O projeto propõe uma investigação acerca das idéias
e dos ideais de corpo propostos por professores e a relação desses
profissionais com o próprio corpo. A
pesquisadora observa que, infelizmente, o que se verifica no mundo da dança
é mais que uma preocupação estética com a forma do
corpo. Há o julgamento sobre o desempenho e mesmo o caráter.
Ela mesma passou por uma crise de anorexia e bulimia por tentar atingir as formas
ditas ideais para uma bailarina. Por ser sempre a única mulata nas companhias
de que participou, Kátia observou que os papéis principais sempre
foram solicitados a quem tivesse dentro do padrão imposto. Quando
a pessoa diz que faz balé clássico e se apresenta com um corpo cheio
de curvas, ou as pessoas duvidam, ou pensam que não dança bem.,
afirma. Muitos julgam preguiçosos e sem força de vontade os
que não se encaixam no modelo do bailarino dependendo de como este lida
com sua aparência, declara. Para
constituir seus estudos, Kátia vale-se também da observação
de grandes pesquisadores, como a norte-americana Naomi Wolfi que relaciona a ideologia
da beleza feminina à última tentativa de controle das mulheres por
parte do mundo machista. Para Naomi, o mito da beleza é usado contra as
mulheres, e ela observa que como grande parte não poderia, mesmo
se quisesse, atingir o padrão divulgado pela mídia, essa busca
tornou-se fonte de frustração e neurose para muitas. Dudude
Herrmann, Lu Garcia, Cinthia Nepô e Ana Carla B. Dnago, entrevistadas pela
pesquisadora, declararam que existe um corpo ideal dependendo dos objetivos do
aluno ou do profissional. Ana Carla respondeu que o importante é a expressividade.
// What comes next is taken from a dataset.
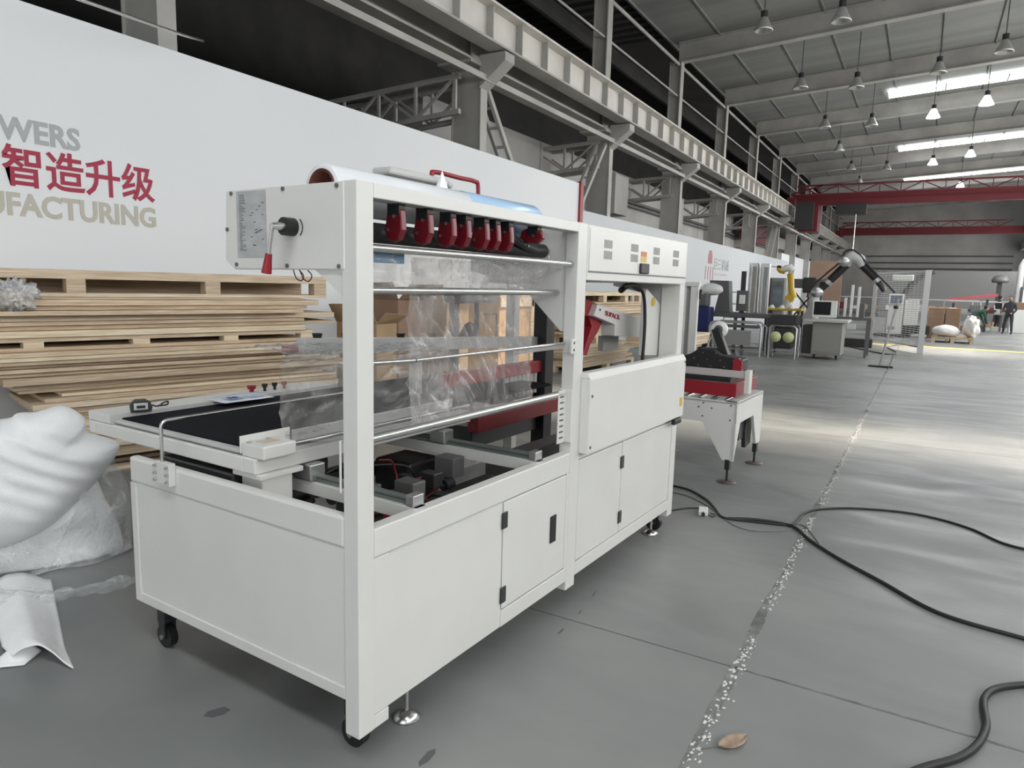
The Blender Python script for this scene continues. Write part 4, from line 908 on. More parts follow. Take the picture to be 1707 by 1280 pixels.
# foam tongue curling on the floor
fp = thing('foam_offcut', 'curled white foam offcut with a pointed tip on the floor in front', 'packing foam', W(60, 1080, 2, 0))
q0 = W(60, 1080, 2, 0)
e0 = [W(-20, 985, 2, 0), W(-8, 1040, 2, 0), W(5, 1090, 2, 0), W(22, 1106, 2, 0)]; e1 = [W(85, 968, 2, 0), W(98, 1030, 2, 0), W(108, 1080, 2, 0), W(123, 1117, 2, 0)]
def tong(u, v):
    i = u*3; k = min(int(i), 2); a = e0[k].lerp(e0[k+1], i-k); b_ = e1[k].lerp(e1[k+1], i-k); q = a.lerp(b_, v)
    return Vector((q.x-q0.x, q.y-q0.y, .008+.10*math.sin(v*2.6+.25)*(1-v**3)*(.75+.25*u)+.006*noise.noise((u*5, v*5, 0))))
MB().grid(tong, 24, 24).build('foam_curl', FOAM, fp, thick=.004)
def tong2(u, v):
    q = e0[2].lerp(e1[2], .12+v*.62); return Vector((q.x-q0.x-.03-.10*u, q.y-q0.y-.06*u, .006+.05*math.sin(v*3.1)*(1-u)))
MB().grid(tong2, 10, 16).build('foam_lip', FOAM, fp, thick=.004)

# ------------------------------------------------------------------ leads on the floor, plug, leaf, scraps
def lead(pts, r, label, name='power_cable', m=CABLE):
    P = smooth_path([W(p[0], p[1], 2, r*.9 if len(p) < 3 else p[2]) for p in pts], 8)
    o = MB().tube(P, r, 8).build(name, m); return tag(o, label, 'cable')
lead([(1100, 806), (1145, 815), (1175, 831), (1190, 845), (1205, 862), (1245, 868), (1315, 875), (1330, 868), (1340, 856), (1365, 849), (1420, 847), (1500, 853), (1560, 864), (1620, 882), (1680, 908), (1780, 930)], .009, 'thin black cable curving right across the floor from the plug, upper branch')
lead([(1215, 864), (1260, 866), (1310, 874), (1330, 882), (1350, 900), (1400, 932), (1470, 970), (1540, 1010), (1600, 1034), (1707, 1064), (1800, 1090)], .0115, 'long black cable running from the plug to the right edge, lower branch')
lead([(1490, 1300), (1540, 1280), (1600, 1262), (1630, 1240), (1644, 1210), (1640, 1180), (1642, 1162), (1660, 1148), (1707, 1141), (1800, 1138)], .015, 'thick black rubber cable bending through the bottom right corner')
lead([(1110, 852), (1145, 847), (1165, 847)], .006, 'short black lead from the machine to the white plug')
lead([(1200, 858), (1225, 876), (1260, 885), (1310, 884), (1328, 874), (1345, 880), (1365, 905)], .004, 'thin grey wire looping below the black cables', m=mat('grey_wire', (.18, .18, .18), .5))
lead([(1110, 818), (1150, 828), (1190, 850), (1205, 862)], .004, 'thin grey wire leaving the machine end', m=DGRY)
p = W(1172, 856, 2, 0); pg = thing('power_adapter', 'small white connector block joining the cables on the floor', 'plug', p, R(15))
MB().box(-.06, .06, -.035, .035, 0, .04).build('housing', WHT2, pg, bevel=.006); MB().cyl((-.06, 0, .02), (-.09, 0, .02), .014, 10).build('strain_relief', BLK, pg); MB().tube(smooth_path([(-.05, -.035, .01), (-.08, -.07, .008), (-.03, -.09, .008), (.0, -.05, .01)]), .004, 6).build('wire_loop', CABLE, pg)
p = W(1222, 1240, 2, 0.003); lf = thing('dead_leaf', 'dry curled brown leaf beside the chipped floor joint', 'leaf', p, R(-35))
MB().grid(lambda u, v: Vector((-.07+.14*u, (v-.5)*.07*math.sin(math.pi*min(1, u*1.05+.0))**.6+.0, .004+.016*abs(v-.5)+.012*u*u)), 14, 6).build('blade', mat('dry_leaf', (.30, .20, .14), .8, col2=(.42, .33, .26), scale=25), lf, thick=.001)
MB().tube([(-.05, 0, .006), (-.14, .02, .004)], .0018, 5).build('stalk', DGRY, lf)
SC = mat('floor_scuff', (.10, .105, .108), .7)
for i, (px, py, a, l, w_) in enumerate([(362, 1187, 20, .05, .032), (712, 1262, 60, .055, .018), (990, 990, 70, .05, .004), (935, 1052, 60, .04, .006), (967, 1020, 65, .03, .004)]):
    p = W(px, py, 2, 0.0008); o = MB().add([(-l, -w_*.4, 0), (-l*.3, -w_, 0), (l*.6, -w_*.7, 0), (l, w_*.1, 0), (l*.5, w_, 0), (-l*.7, w_*.6, 0)], [(0, 1, 2, 3, 4, 5)]).build('floor_patch', SC, floor, loc=p, rz=R(a)+YAW-R(90))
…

Mas Kátia pondera que analisou o discurso das profissionais, apesar de
ter acompanhado os trabalhos na prática. Assim
como Kátia Moura, muitos profissionais da área de dança,
como Ivaldo Bertazzo, montam coreografias sem preocupar-se com o protótipo
do bailarino perfeito. Alguns aboliram até mesmo o limite de idade para
dançar. Se você tem mais de 40 e não é uma Alícia
Alonso nem Margot Fonteyn, não pode ser bailarina, enfatiza. Na
opinião de Kátia, todos os corpos podem dançar. Mas esta
cultura mudaria somente com discernimento interior, educação de
liberdade. A pessoa tem de saber que não vai ser jovem, atlético
e magro eternamente, analisa. Para ela, é preciso aceitar que há
transformações no corpo, pela própria natureza e até
mesmo pela herança genética. É preciso observar isso
com crítica, adverte. Uma
das questões mais bem observadas pela mestranda é com relação
às imposições feitas a crianças alunas de dança.
Quanto menor a faixa etária, maior a responsabilidade. Corpo e psique
interagem e influem no desenvolvimento um do outro. E a imagem corporal que temos
pode ser modificada de acordo com vários fatores de experiências
corporais vivenciadas na infância a estados de ânimo diferentes,
pontua.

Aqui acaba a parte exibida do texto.